God warmly embraces the sinner who trusts Him. God enjoys the presence of the ungodly who are clothed in the righteousness of Christ. As my father says, “God has your picture on His refrigerator door.” You are as you ought to be in His eyes.

But some will object by saying, “But I still experience sin in my life — surely God despises me because of my sin.”

No, my friend in Christ, He embraces you. He will always gently, efficiently, and eventually remove you from your sin with Divine tenderness — because sin is a destructive and deadening influence in your life — but He warmly embraces you and sings over you with joy.

Others might say, “If I believed what you taught, I’d live like the devil.”

If you say that, you do not understand God’s love.

No man ever fully grasps God’s eternal love for His people in Christ Jesus and comes away unmoved. The love of God for us through Christ constrains sin.

The danger of modern legalism is teaching others to trust in themselves and not the work of God in the justification, regeneration, and sanctification of His children.

The legalist will emphasize extrabiblical and external rules out of fear that one might do something offensive to God. But the believer who enjoys his justification by God’s grace is quite comfortable in the righteousness of Christ and will resist any attempt to add duties or laws to the sufficient and inerrant Word of God to be “holy” or maintain “righteousness” in the eyes of God.

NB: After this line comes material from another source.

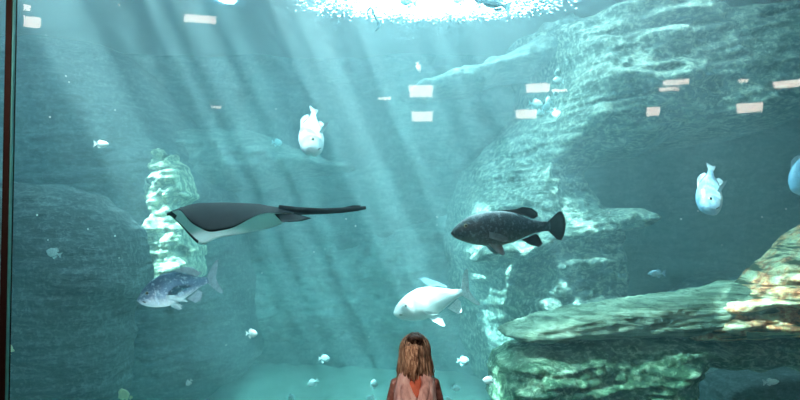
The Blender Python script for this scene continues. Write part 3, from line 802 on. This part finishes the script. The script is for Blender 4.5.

The believer who enjoys his justification before God by the righteousness of Christ will end up living a life that models Christ by loving His fellow man — accepting others where they are — because this is precisely what God does for us through Christ.

 “By this shall all men know that you are my disciples, if you have love one for another” (John 13:35).

So, does God place your photo as His screensaver?

Absolutely.

He enjoys you because He justified you.